It was around thirty years ago; Good Morning Australia was new to our screens, the TV Week Logie Awards were being held on channel 10 for the first time, the last legal underarm bowl was made at the MCG and the Australian stage was preparing itself for a phenomenon. Bear in mind that there was no Youtube; social media sites were a far off reality and only a finite number of people seemed to be earning frequent flyer points. Cats, Les Misèrables and The Phantom of the Opera were being hailed by newspapers as the “must-see shows” in theatres across the seas, and we poor folk from a penal colony were not being given the chance to see them. Enter Cameron Mackintosh, the man with the plan (and the money to make it happen).

It was his visionary idea to bring productions from the West End to the ‘End of the World’ exactly as they had been presented to British audiences. No longer did Australian audiences have to “um” and “uh” about choosing which production they would attend for the year, the Brits have already told us which ones are the best just as they have told us the best way to brew our tea.  

The Jonas brothers? In Les Mis? Really?

I can see both sides of the Cameron Mackintosh argument. When he first started taking his productions around the world he was a pioneer. He created a mould for staging theatre. Through this mould – ‘theatre-by-numbers’, if you will [Michael John LaChiusa calls them faux-musicals – Ed.] – Cameron Mackintosh made the shows in his producing repertoire accessible to audiences across the globe. Indeed, Les Mis has sort of become like an old friend to me now, and 25 years on, Mackintosh must surely have done something right. It is certainly a musical that I can rely on to make me feel and think and to keep me safe in the knowledge that nothing much will have changed. It would be hard to imagine a production without that red flag atop the barricade. Perhaps I would be disappointed if this element wasn’t included? Perhaps all these years of being presented with the same production as Broadway or The West End has fostered a generation of theatregoers who are resistant to get their wallets out for something they know nothing about? The difference is that today we have a wonderful thing called the internet, and there is scarcely a person out there who doesn’t know at least a little something about everything. We are a generation who has been lucky enough to watch clips of Broadway musicals – we are the generation of compare and contrast. Cameron Mackintosh should be applauded for what he did for audiences thirty years ago but now it is time that he left well enough alone.

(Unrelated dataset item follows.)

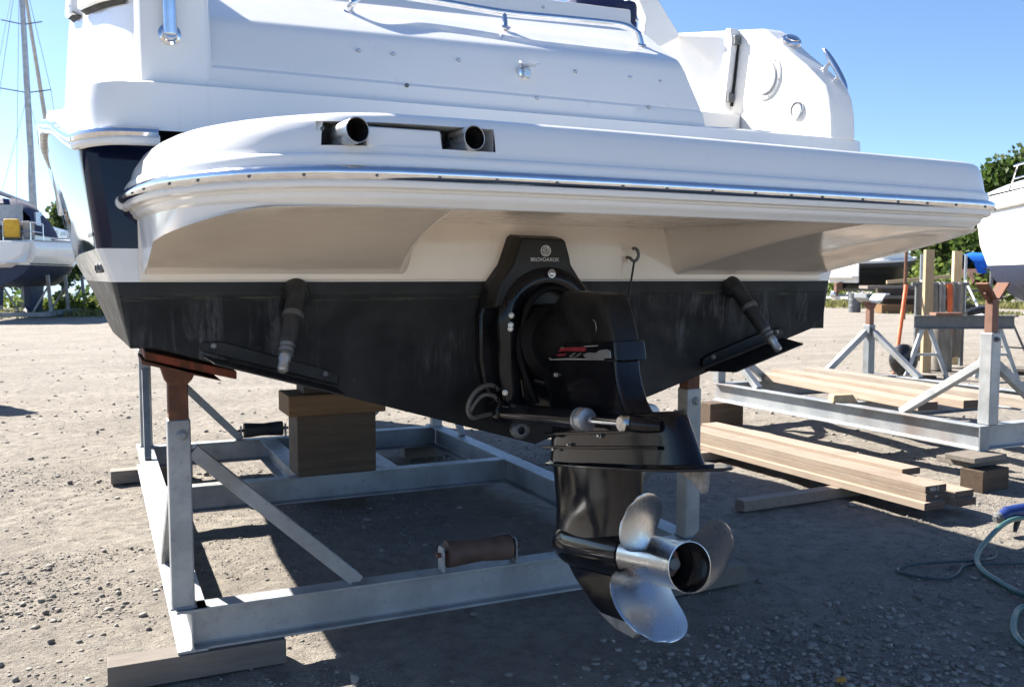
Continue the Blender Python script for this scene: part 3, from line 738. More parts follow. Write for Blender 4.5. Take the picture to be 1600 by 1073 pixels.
m = MB(); rr_ = []
for x, dz in ((-.952, 0), (-.94, .003), (-.765, .003), (-.752, -.003), (-.748, -.012)): rr_.append((x, dz))
m.hexa([(-.985, ym + .028, zl - .004), (-.790, ym + .026, zl - .004), (-.790, ym + .1, zl - .004), (-.985, ym + .1, zl - .004)], [(-.985, ym + .034, zt - .011), (-.794, ym + .032, zt - .011), (-.794, ym + .1, zt - .011), (-.985, ym + .1, zt - .011)])
obj('recess_panel', m, 'gel', plat, bevel=.007, seg=3)
for cx in (-1.036, -.738):
    c = Vector((cx, ym + .103, 1.984)); d = Vector((.18, -1, .035)).normalized()
    e = obj('exhaust_pipe', MB().lathe(c, d, [(-.05, .0305), (.05, .0305), (.110, .0305), (.1105, .0295), (.110, .0285), (.02, .028)], 32, False, False), 'satin', boat)
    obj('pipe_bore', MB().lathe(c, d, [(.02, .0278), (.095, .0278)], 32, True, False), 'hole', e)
    obj('flange_bolt', MB().lathe(c + Vector((-.05, -.04, .012)), (0, -1, 0), [(0, .006), (.006, .006)], 6), 'alud', e)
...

In late 2010, when Mackintosh was asked which new musicals had inspired him lately, he replied, “I never go to the  theatre.” Perhaps this is a sure-fire sign that for him it is all about the almighty pound and not about the art? I say that this is the era to move forward and to create new productions. Say goodbye to the age of comfort, certainty and producer-driven musicals and make way for more writer-driven musicals. It’s time to let others (perhaps Australians?) make their mark on our stages. The performers, seamstresses, techies and all-round visionaries of our nation are ready for their chance! And we have proved that we deserve it. I saw Hairspray on Broadway long before it made its way to our shores and I loved it. It was fun and quirky and the cast (Mr Schuester included!) were outstanding. The current Australian production is so different that it is almost impossible to compare the two… but I did; our vibrant, energetic and innovative production is the perfect example of why the ‘theatre-by-numbers’ mould from the past should be dispersed with immediately. Clearly, we are capable of creating wonderful theatre that is accessible to all – Andrew Lloyd Webber confirmed this when he alluded to the fact that we had managed to do with Love Never Dies what a team of West Ender’s apparently couldn’t! 

Another point that might be worth considering is this: If one production is an exact replica of another – everything is the same except the performers – is it their fault if the execution is lacking? Granted, it must be an arduous task to stifle all of your creativity in favour of recreating perfectly what another has done before you; right down to the raising of your arm on a particular line of text. But if that is the mandated mould of the production then isn’t it the performer’s duty to do so with some conviction? Broadway star and choreographer Debbie Allen once said, “but out of limitations comes creativity.” I agree that this can be true in regards to limitations such as time, budget, materials and ability; I am not, however, convinced that such all-encompassing limitations that this theatre impresario places on us can possibly foster creativity. In 2010 Mackintosh spoke to The Telegraph about political party policies stating that, “there’s no point having new ideas if you don’t know how to implement them”. Well, Sir Mackintosh, it’s not that we don’t know how, it’s that you won’t let us.